Anatomy of an Athlete
In Other Words
Hannah Saiz, an English major and senior on the Ladies swim team, devotes a good bit of her time to perusing, pondering, and sharing meaningful quotes.
She Googles them, borrows them from professors, ends e-mails with them, and occasionally analyzes them with her coach. "I like the way someone else's words can capture emotions I can't put a name to," Saiz wrote. "I like to know that someone else has experienced what I do now. "Some of her favorite quotes are stamped on dog tags that she wears around her neck. One reads, "Take every risk. Drop every fear." By putting words like those into action in the pool, Saiz has secured fourteen All-America awards, seven top-three NCAA finishes, and two Kenyon butterfly records
Others' words can take her in a different direction, too.

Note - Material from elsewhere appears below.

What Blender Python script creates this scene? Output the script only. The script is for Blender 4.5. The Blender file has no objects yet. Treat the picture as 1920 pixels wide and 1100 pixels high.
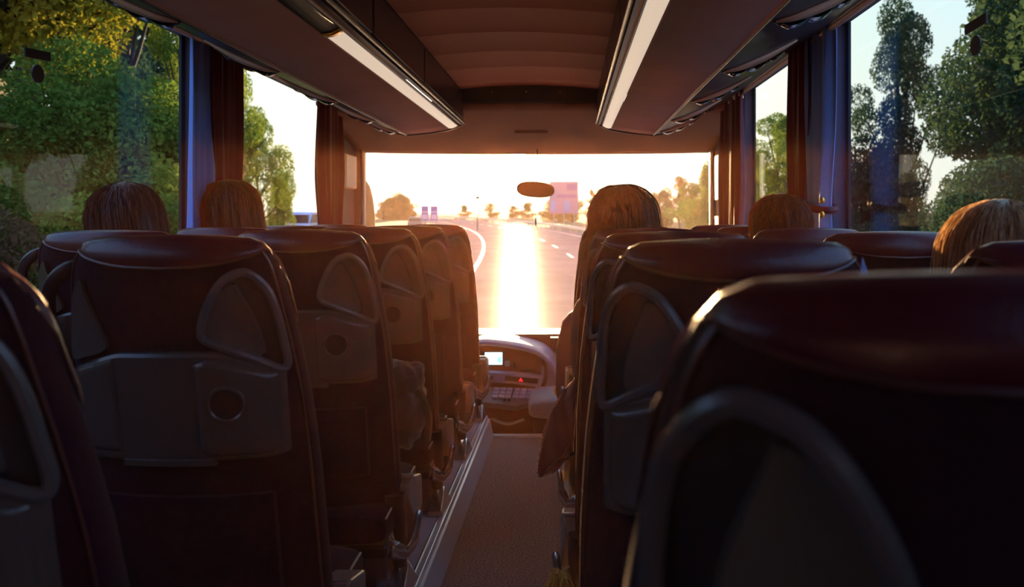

Sometimes she'll listen to people's lightly uttered ideas and let them cook in her cranium until they become reasonable, at which point she carries them out. For Saiz, those types of off-the-cuff mentions have materialized into things like a tattoo, a purple mohawk, and participation in a sprint triathlon without any training. Adventurous and sometimes unconventional, Saiz keeps things lively.
Show Stopper
Saiz arrives at national championship meets well rehearsed for her performance in the water-and for her show on deck. She likes to play up to the crowd, her act involving plenty of cheering, dancing, hand-slapping, and even kissing teammates. Her wardrobe purposely veers toward the ridiculous, and last season she tied it together with a purple mohawk. "I know our team feeds off the energy on deck and I feed off the energy that's in the stands, so I feel that if I can channel a little bit of that back to my teammates, then it's worthwhile."
Clear the Air
It's not the prevailing technique in butterfly, but Saiz turned into a side-breathing swimmer her first season at Kenyon. The transformation began during a meet against Ohio State in which Saiz got caught next to another swimmer whose kick constantly splashed water in her face. For the better part of the race, Saiz went without breathing. She decided that, since she never really wanted to drown, she was going to figure out a way to prevent that from happening. She experimented with breathing to the side and things clicked quickly. In fact, over her next three meets, Saiz took her 200 butterfly time from 2:11 to 2:08 to a championship-qualifying time of 2:05.
Ink or Swim
Without infringing on the men's team tradition of getting tattooed with the Kenyon shield, Saiz wanted to do something similar, even if no one followed her lead. So, during her sophomore season, she got inked with the lowercase words "ladies swimming." The artwork runs down her right side and is outlined in purple. Of course, the idea was put in her head by a teammate who decided that, for herself, it was best to refrain from the whole permanence thing.
Pumpkin Power
With the intention of delivering faster times, Saiz says she is trying to do a better job with her diet this season. At the same time, she touts pumpkin pie as a vegetable. Between sessions at last year's Total Performance Invitational, she counted six slices of ‘vegetable pie' as her meal and then went out and swam a best time. Naturally, there was a bit of a cooling-off period before she delivered the news to coach.
More Than Meets the Eye
About once a year, Saiz secures a new pair of goggles. The new ones don't replace any of the old ones; they are simply added to the collection. Before a session starts, when it's time to pick a pair, she turns to head coach Jess Book to make the decision. She says Book has his favorites, but Book maintains that he turns off his brain and the decision "is all about feeling."
Neat Feet
The purple socks Saiz knitted herself have become a staple in her on-deck attire for two years. She's been knitting for roughly a decade now, and the purple pair was made to replace the not-so-Kenyon-spirited bright yellow llama socks that she wore her freshman season. Saiz, who often knits on road trips, says "if it starts with an s, I've knitted it."